PIPELINE, written by Dominque Morisseau, evokes public school through cascades of video: Hallways are jammed; students are boisterous. No wonder Nya seeks sanctuary in the teacher's lounge, as do the school's security guard Dun (Jaime Lincoln Smith) and colleague Laurie (Tasha Lawrence), who sports a bandage on her face from a recent altercation.
Gwendolyn Brooks' timeless 1960 poem We Real Cool about street kids at a pool hall rapping about a doomed existence, threads throughout the play. A hooded teen recites verses from the poem crossing the stage, and poem verses written on the board hauntingly appear and disappear.
"I love that poem," Pittman said. "It's one of my favorite things in the whole play. And the inter-weaving of that great American author Richard Wright makes the play so potent. It's haunting to think young African-American men are out doing this stuff. We're still talking about these things going on in society," Pittman said.
"The heart of the story is the relationship between mother and son, that's borne out of the love parents have for their children," Pittman said before a show. "It's an enormous, life-changing love that a mother has and Nya would take a bullet for Omari," Pittman said.
Nya and her ex-husband, Xavier, played by Morocco Omari, both want what's best for their son, but they have different styles of parenting.
"There's a special love that African-American mothers have for their sons. And the great loss of a child is heartbreaking. The play is about the Pipeline that takes kids from school into jail. It's about how society feeds into this," she added.
"The play winds you up emotionally, especially my scene with Jasmine, (Heather Velazquez) in her room. That scene captures an imaginative part for me as an actor," Pittman said. "Knowing a child of mine is out there running for his life.
"Nya is a mother trying to figure it out," she said. "She's a human being trying to grapple with her own desires. Sometimes when we look at our children we see ourselves."
Tense and anxious, Nya is a powder keg. In a crucial scene she implodes, in a physically draining sequence. How does she reach that pinnacle of emotion every performance?
"I empty out my mind before I go on," she said. "I meditate. Doing a play like this you want to immerse yourself in it and be a vessel for the playwright and the character."
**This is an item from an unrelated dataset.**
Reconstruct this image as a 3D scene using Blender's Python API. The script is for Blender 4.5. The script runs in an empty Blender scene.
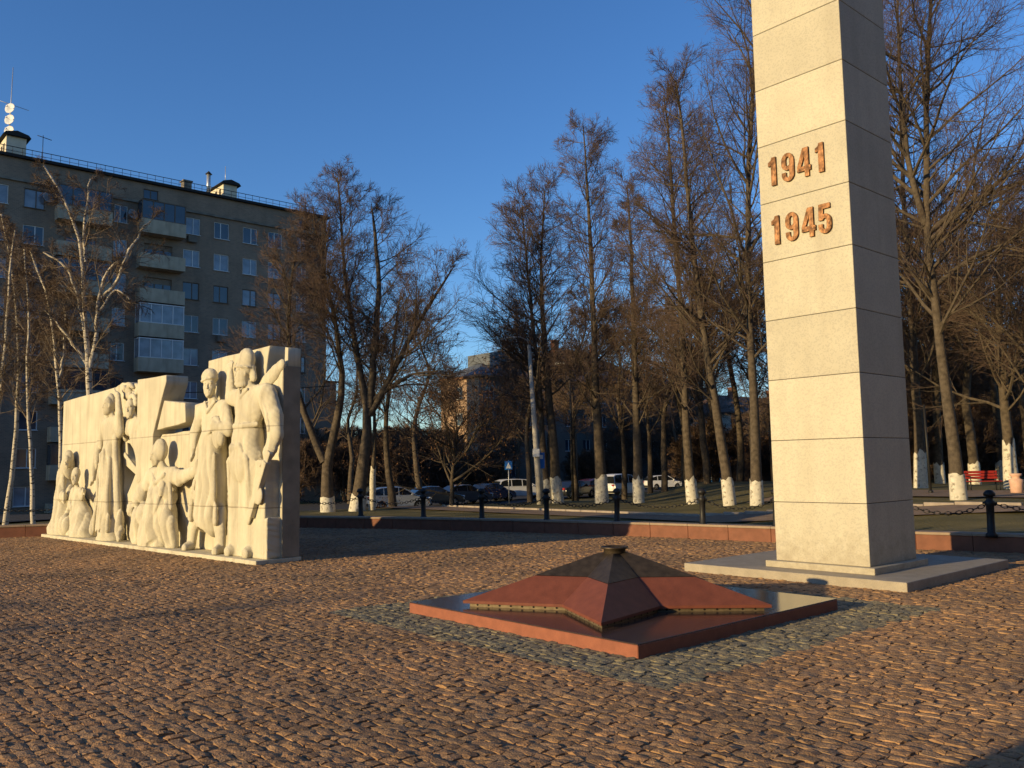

Some might describe Nya's parenting style as tiger mom-ish. "I was raised by a kind of tiger mom before there were tiger moms," she said with a laugh. "An 'A' was okay but an 'A plus' is what was expected."
"I'm exploring ways of meditation for peace and happiness because in this business, everyone loves you one minute and reject you the next," Pittman said.
"I'm like an athlete with my headset sitting backstage," she said with a laugh. "I want to be available to the character and that allows me to delve into her with empathy." Pittman's current favorite CD is the soundtrack from the award-winning movie, Moonlight.
"I also warm up before the show for about 20 minutes to protect my voice," she added. "It doesn't help that Nya smokes. At first she smoked three cigarettes each performance. Now I'm down to one and a half.
"I don't eat meat and like to feel light when I'm out there," she said. "It's an amazing experience for an actor. Your body has to be prepared. I consider myself a craftsperson, it feels very athletic."
Her greatest inspirations? Her parents. "My dad was a teacher," Pittman said. "I always think of my mother, but I became my father. He had the presence of Sidney Poitier and the good looks of Obama. He was a distinguished black man who grew up during Jim Crow and became one of the more philosophical spirits in my life.
"In many ways Nya has given me both of my parents. I have the ability to access emotions because I'm so grateful to bring their spirits to life on stage," Pittman said. "The play is a gift."
Pipeline is playing at Lincoln Center Theater at the Mitzi E. Newhouse, Lincoln Center Plaza. Directed by Lileana Blain-Cruz, sets by Matt Saunders, sound by Justin Ellington, lighting by Yi Zhao, costumes by Montana Levi Blanco and projections by Hannah Wasileski.